Each message has the following format (where n is the length of the message):

• bytes 0 and 1 are the location on the screen where the messages is to be displayed.  If this value is or'd with #8000 then it is a message to be displayed on the top or bottom of the screen where the difference between horizontally adjacent characters is +1.  Otherwise, it is displayed in the middle (maze area) where the delta is +32 (+#20).
• Bytes 2 to n+1 are the message text.  
• Byte n+2 is the end-of-text marker byte #2f
• byte n+3 is the colour to use when displaying the message.  If this byte is or'd with #80 then a single colour is used for all characters.  If not, then n+3 is the beginning of a sequence of colour bytes, the same length as the message itself 
• byte n+4 is the end of colour string marker #2f.
• byte n+5 is the colour to use when erasing the message.  Again, this can be or'd with #80 for a single colour or can be a string of colours.

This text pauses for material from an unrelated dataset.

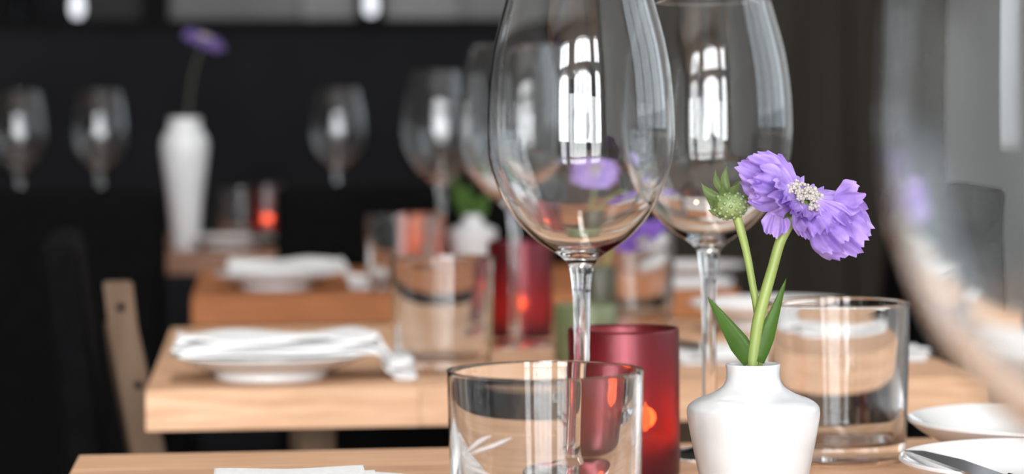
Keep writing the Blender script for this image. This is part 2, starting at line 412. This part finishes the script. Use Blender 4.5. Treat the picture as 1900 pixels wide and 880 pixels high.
# ---------------------------------------------------------------- glassware
def wine_glass(loc, label, group=None, copy_of=None, rz=0):
    if copy_of:
        t = copy_tree(copy_of); t.location = loc; t.rotation_euler = (0, 0, rz)
        if 'group' in t: del t['group']
        return tag(t, label, 'glass', group)
    t = thing('wine_glass', label, 'glass', loc, rz, group)
    wt = .0012
    outer = [(.0062, .1155), (.0102, .1205), (.0253, .131), (.0377, .146), (.0454, .164), (.0475, .176), (.0479, .190), (.0466, .211), (.0436, .230), (.0386, .249), (.0362, .2575)]
    inner = [(.0354, .2572), (.0377, .249), (.0427, .230), (.0457, .211), (.0470, .190), (.0466, .176), (.0445, .1643), (.0368, .1468), (.0242, .1324), (.0105, .1244), (.0, .1228)]
    lathe('bowl', outer+[(.0359, .2581), (.0355, .2581)]+inner, GLASS, t, 128)
    lathe('stem', [(.0085, .0050), (.0060, .0090), (.0046, .018), (.0040, .045), (.0040, .075), (.0044, .098), (.0056, .111), (.0062, .1155)], GLASS, t, 48)
    lathe('foot', [(.0085, .0050), (.018, .0028), (.030, .0016), (.0345, .0013), (.0350, .0007), (.0345, .0001), (.028, .0001), (.015, .0006), (0, .0010)], GLASS, t, 96)
    return t
w1 = wine_glass(at(1077, 1.267), 'large wine glass in the front, its bowl cut by the top of the frame')
wine_glass(at(1313, 1.41), 'wine glass standing behind the white vase with purple flowers', copy_of=w1, rz=.6)
wine_glass(at(953, 2.13), 'wine glass partly hidden behind the front wine glass, on the second table', copy_of=w1, rz=1.2)
wine_glass(at(818, 3.05), 'wine glass on the third table, left of the green leaves', copy_of=w1, rz=.2)
gb = 'wine glasses on the farthest table'
wine_glass(at(36, 4.30), 'farthest-table wine glass at the left edge of the photo', gb, w1, .3)
wine_glass(at(186, 4.30), 'farthest-table wine glass just left of the tall white vase', gb, w1, .9)
wine_glass(at(627, 4.30), 'farthest-table wine glass alone between tall vase and third-table glasses', gb, w1, 1.4)
wn = wine_glass(at(2130, .455), 'out-of-focus wine glass close to the camera at the right edge', copy_of=w1)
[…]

the "string of colours" method is used when erasing the "PLAYER ONE" and "READY!" messages as the colours underneath these messages contain the "no chase" marker colour byte 0x1a.  To illustrate, the ROM data, in C code, for the "PLAYER ONE" message is at #3741:

        // 3741
        {
            0x8c, 0x02
            'P','L','A','Y','E','R','@','O','N','E', 0x2f,
            0x85, 0x2f,
            0x10, 0x10, 0x1a, 0x1a, 0x1a,
            0x1a, 0x1a, 0x1a, 0x10, 0x10
        }

The first two bytes say this message is to be displayed at screen location #028c (row 14, column 11).  The text for the message follows ending in #2f.  The colour byte #85 means draw all the characters in colour #5 (Cyan, Inky's palette) followed by #2f again.  Then a string of colour bytes to be used when erasing the message.  Here we can see the string is #10 for the maze pills area with a band of 6 #1a bytes to replace the "no chase" area that was there before the message was displayed.